Output only the lines from the start of the entries through the line holding "from mathutils import Vector, Matrix". Each line must match the original exactly.

----

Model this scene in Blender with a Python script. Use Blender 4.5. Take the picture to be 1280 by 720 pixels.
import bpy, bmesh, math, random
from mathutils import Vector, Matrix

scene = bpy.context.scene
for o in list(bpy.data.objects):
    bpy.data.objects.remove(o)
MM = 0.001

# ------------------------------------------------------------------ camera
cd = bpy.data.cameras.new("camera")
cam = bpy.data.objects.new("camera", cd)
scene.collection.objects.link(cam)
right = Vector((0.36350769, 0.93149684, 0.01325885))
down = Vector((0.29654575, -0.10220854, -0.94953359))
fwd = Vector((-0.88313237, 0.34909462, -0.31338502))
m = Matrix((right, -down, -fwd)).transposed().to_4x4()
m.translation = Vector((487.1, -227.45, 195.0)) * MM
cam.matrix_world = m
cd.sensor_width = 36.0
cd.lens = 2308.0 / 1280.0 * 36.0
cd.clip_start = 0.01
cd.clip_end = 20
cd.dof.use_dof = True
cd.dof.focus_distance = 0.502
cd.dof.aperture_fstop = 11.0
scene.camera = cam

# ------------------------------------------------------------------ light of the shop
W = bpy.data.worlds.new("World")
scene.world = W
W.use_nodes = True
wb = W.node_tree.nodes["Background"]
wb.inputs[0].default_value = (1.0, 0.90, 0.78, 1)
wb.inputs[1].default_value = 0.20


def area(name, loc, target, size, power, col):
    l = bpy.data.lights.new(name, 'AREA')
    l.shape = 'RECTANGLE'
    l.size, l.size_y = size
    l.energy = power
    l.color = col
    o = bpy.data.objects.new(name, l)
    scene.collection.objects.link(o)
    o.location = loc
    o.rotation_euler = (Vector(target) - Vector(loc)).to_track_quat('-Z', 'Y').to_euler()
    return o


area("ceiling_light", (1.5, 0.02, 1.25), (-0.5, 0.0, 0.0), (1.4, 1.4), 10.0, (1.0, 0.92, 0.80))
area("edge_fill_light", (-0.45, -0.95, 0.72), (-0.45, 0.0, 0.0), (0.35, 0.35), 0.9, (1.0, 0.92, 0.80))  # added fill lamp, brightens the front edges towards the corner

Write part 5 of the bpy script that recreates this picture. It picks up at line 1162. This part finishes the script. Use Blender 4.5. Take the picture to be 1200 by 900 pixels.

----

| Task result |
Model this scene in Blender with a Python script. Use Blender 4.5. Take the picture to be 1280 by 720 pixels.
import bpy, bmesh, math, random
from mathutils import Vector, Matrix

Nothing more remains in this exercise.